Pertama, berdasarkan status negara terhadap negara Islam, yang terbagi menjadi dua kategori utama:

-Negara kafir mu'ahid atau negara non-Islam yang memiliki perjanjian dengan negara Islam, yang mengatur perdagangan.

-Negara kafir harbi: atau negara non-Islam yang memusuhi negara Islam, yang terbagi menjadi dua subkategori: kafir harbi hukman (perdagangan berdasarkan perjanjian yang ada) dan kafir harbi fi'lan (contohnya Israel) yang tidak boleh memiliki hubungan perdagangan sama sekali.

Dan yang kedua, sistem dalam prinsip hubungan perdagangan luar negeri ini,  perdagangan dilakukan berdasarkan posisi masing-masing negara dan isi perjanjian dagangnya. Hal ini tidak hanya terkait dengan komoditas, seperti contohnya hubungan dagang antara Indonesia dan Amerika, di mana yang diperhatikan adalah barang-barang yang diekspor dan diimpor. Bagaimanapun, dalam prinsip perdagangan berdasarkan komoditas ini tidak berlaku dalam negara yang berbasis Islam, namun lebih kepada status kewarganegaraan.

Yang ketiga adalah mengenai tarif timbal balik (resiprokal). Prinsip ini pernah diterapkan saat masa Khalifah Umar bin Khattab. Konsep ini bukan tentang balas dendam, tetapi tentang keadilan dan kesetaraan. Jika suatu negara mengenakan tarif tertentu, negara Islam akan menerapkan tarif yang sama. Mekanisme ini dirancang untuk melindungi kepentingan ekonomi negara Islam dan mencegah eksploitasi. Sebab, semakin tinggi tarif yang dikenakan negara lain, semakin besar pula risiko yang mereka tanggung.

Dengan demikian, dalam pandangan Islam, perdagangan luar negeri dipandang sebagai alat strategis yang membutuhkan manajemen yang bijaksana dan berprinsip.

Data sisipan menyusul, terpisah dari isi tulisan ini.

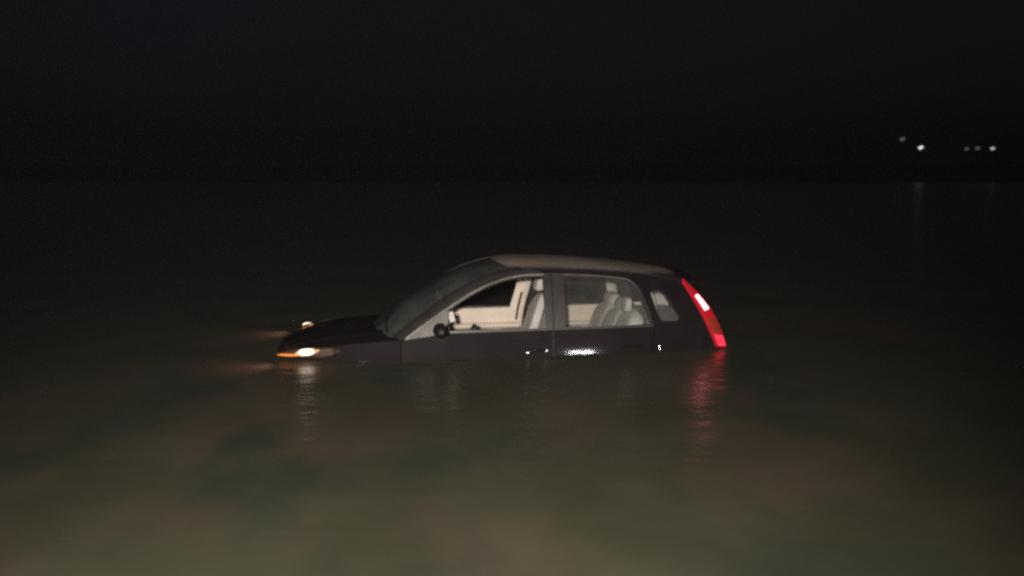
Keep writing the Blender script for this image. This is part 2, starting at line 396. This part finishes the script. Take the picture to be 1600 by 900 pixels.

Prinsip-prinsip seperti keadilan, keseimbangan, kemandirian ekonomi, dan dakwah menjadi elemen kunci dalam pendekatan Islam terhadap perdagangan internasional.

Adapun prinsip-prinsip tersebut juga relevan dalam menghadapi situasi seperti "serangan" AS terhadap QRIS, GPN, dan faktor-faktor lainnya. Sebab tujuan utamanya adalah untuk mencegah umat Islam memberikan kesempatan kepada non-muslim untuk menguasai dunia Islam.

Oleh karenanya berdasarkan prinsip-prinsip Islam, sistem ekonomi Islam juga sangat menekankan kemandirian ekonomi dan kedaulatan moneter dengan menggunakan mata uang dinar (emas) dan dirham (perak) untuk menghindari ketergantungan pada mata uang asing dan manipulasi ekonomi global.

Selanjutnya Khilafah juga akan membangun kemandirian ekonomi dalam berbagai sektor, termasuk pangan, industri (termasuk teknologi dan alat berat), serta membangun dan memperkuat pasar domestik yang dinamis untuk mengurangi ketergantungan pada pasar global dan tekanan dari negara-negara lain.

Lebih jauh, meskipun menekankan kemandirian, negara Islam tetap memandang perdagangan luar negeri sebagai alat strategis untuk dakwah dan penyebaran nilai-nilai Islam ke dunia internasional. Namun, hal ini dilakukan dari posisi kekuatan dan kemandirian ekonomi, bukan dari posisi lemah dan ketergantungan. Bahkan di tingkat global, Khilafah bisa mengatasi tekanan luar dengan keyakinan dan percaya diri  yang lebih tinggi, serta tetap mempertahankan kesejahteraan masyarakat tanpa mengabaikan nilai-nilai Islam.